* Begin *

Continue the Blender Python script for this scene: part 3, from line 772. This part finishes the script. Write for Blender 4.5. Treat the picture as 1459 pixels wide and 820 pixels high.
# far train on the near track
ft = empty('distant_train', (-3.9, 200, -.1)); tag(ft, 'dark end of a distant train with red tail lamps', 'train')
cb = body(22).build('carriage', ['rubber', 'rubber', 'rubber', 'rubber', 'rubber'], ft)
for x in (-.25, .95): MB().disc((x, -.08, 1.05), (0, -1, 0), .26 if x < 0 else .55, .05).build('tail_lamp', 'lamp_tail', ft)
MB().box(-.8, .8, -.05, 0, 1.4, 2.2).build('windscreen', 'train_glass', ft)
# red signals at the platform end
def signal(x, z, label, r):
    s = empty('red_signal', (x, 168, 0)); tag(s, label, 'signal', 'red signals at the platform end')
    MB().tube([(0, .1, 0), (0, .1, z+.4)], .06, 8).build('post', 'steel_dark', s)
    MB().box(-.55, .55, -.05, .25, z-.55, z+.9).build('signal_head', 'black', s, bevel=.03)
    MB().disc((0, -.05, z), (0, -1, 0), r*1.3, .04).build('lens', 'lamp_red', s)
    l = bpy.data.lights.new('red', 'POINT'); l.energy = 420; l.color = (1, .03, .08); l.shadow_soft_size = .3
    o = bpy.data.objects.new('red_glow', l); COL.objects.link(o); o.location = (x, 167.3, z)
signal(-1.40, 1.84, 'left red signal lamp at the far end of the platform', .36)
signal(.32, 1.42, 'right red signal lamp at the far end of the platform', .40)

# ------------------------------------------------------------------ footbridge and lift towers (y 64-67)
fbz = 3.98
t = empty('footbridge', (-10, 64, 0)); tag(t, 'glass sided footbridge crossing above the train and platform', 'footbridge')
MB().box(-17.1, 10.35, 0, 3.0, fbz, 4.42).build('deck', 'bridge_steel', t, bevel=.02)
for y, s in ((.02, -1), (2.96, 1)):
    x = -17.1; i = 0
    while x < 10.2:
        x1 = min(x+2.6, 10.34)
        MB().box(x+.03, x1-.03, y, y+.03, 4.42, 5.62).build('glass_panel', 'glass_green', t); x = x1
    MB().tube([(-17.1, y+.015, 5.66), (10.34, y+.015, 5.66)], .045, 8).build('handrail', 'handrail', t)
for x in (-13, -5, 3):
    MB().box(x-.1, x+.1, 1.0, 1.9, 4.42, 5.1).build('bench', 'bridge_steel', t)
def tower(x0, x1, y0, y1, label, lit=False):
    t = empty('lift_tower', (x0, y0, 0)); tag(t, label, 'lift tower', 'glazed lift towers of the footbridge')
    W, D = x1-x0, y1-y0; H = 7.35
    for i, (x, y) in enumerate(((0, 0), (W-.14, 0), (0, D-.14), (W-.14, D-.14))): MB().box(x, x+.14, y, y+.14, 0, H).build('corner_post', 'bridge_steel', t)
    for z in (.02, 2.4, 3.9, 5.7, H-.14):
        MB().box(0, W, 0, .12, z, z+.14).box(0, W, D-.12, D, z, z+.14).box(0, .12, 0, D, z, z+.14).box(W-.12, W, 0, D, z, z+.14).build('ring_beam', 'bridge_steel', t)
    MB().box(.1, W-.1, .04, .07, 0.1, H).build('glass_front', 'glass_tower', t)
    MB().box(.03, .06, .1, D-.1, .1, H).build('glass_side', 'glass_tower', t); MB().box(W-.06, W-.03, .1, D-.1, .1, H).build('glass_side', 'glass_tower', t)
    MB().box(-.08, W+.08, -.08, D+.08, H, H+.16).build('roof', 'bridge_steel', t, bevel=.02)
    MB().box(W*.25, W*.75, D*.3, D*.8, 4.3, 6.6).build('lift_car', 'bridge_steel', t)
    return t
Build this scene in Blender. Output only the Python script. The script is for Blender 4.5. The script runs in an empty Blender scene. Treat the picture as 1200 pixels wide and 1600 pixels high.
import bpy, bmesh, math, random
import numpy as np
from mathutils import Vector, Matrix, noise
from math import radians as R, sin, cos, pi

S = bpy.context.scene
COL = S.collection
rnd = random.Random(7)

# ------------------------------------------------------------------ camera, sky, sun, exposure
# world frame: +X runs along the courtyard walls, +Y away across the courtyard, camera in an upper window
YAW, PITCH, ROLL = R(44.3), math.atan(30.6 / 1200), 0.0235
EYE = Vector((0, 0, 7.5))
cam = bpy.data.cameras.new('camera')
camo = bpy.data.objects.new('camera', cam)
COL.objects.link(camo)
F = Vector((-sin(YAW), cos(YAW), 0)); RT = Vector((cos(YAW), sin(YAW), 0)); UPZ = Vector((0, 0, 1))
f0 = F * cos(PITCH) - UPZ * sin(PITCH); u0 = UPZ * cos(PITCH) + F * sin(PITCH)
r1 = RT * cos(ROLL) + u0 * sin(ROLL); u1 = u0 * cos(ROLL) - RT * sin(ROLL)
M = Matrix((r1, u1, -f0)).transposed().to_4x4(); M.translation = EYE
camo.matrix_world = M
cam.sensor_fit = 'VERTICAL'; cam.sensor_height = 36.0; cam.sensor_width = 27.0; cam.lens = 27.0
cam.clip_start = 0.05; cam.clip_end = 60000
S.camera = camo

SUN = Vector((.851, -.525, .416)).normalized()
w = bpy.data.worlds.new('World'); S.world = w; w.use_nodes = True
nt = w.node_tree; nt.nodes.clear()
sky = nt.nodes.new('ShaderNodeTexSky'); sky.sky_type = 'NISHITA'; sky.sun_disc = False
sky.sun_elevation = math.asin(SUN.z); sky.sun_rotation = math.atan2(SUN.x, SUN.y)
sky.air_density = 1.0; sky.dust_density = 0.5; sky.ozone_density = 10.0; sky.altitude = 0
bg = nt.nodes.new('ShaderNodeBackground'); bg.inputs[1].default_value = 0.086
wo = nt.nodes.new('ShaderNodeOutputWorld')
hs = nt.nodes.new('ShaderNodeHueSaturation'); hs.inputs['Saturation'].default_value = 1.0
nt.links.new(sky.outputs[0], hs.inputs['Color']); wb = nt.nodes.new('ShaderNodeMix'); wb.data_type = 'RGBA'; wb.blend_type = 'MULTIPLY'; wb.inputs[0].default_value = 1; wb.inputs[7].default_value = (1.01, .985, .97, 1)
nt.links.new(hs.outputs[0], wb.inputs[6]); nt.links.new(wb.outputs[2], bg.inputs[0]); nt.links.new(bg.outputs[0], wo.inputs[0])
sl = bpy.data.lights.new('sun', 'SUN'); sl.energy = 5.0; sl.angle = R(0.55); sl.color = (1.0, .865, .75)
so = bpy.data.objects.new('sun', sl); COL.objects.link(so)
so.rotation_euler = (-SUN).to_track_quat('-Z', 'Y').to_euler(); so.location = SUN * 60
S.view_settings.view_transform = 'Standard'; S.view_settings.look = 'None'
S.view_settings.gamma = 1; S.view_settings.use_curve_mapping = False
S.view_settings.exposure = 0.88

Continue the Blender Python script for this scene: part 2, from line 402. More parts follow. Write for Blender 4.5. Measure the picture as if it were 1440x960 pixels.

* End *

Above are some lines. Repeat exactly, and only, those from the line that has "Build this scene" through the line that has "rnd = random.Random(7)".

*Response:*
Build this scene in Blender. Output only the Python script. The script is for Blender 4.5. The script runs in an empty Blender scene. Treat the picture as 1200 pixels wide and 1600 pixels high.
import bpy, bmesh, math, random
import numpy as np
from mathutils import Vector, Matrix, noise
from math import radians as R, sin, cos, pi

S = bpy.context.scene
COL = S.collection
rnd = random.Random(7)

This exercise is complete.